Long balls defined last season. Greg Jennings' slant-turned-touchdown against San Diego, back-to-back game-closers at Denver and Kansas City and Donald Driver's 90-yard score in the NFC Championship Game are the most clear images fans probably have.

Expect much less fireworks this season.

But the Packers' offense is suited for Rodgers. Driver, Jennings and James Jones excelled on Favre's deep balls – particularly Jennings, who caught seven 40-plus balls (3rd in the NFL). But all three wideouts are natural underneath routes at the core. They're best when finding gaps and holes within zone defenses and using quick cuts and jukes to thwart man coverage. Straight-line speed isn't the trio's forte, despite last season's frequent bombs.

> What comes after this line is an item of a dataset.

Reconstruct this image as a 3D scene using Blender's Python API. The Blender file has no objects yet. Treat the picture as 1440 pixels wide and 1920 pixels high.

Rodgers is built for Mike McCarthy's offense, cohesion fortified through McCarthy's quarterbacks school.

Last season, Favre was an offensive coordinator on the field. He put in more film sessions than he ever had in 17 seasons, and it paid off. Rodgers is systemically equipped to run the controls of what McCarthy ultimately wants to do: run the ball, control the clock, pick apart defenses on short routes – all with a hint of mobility.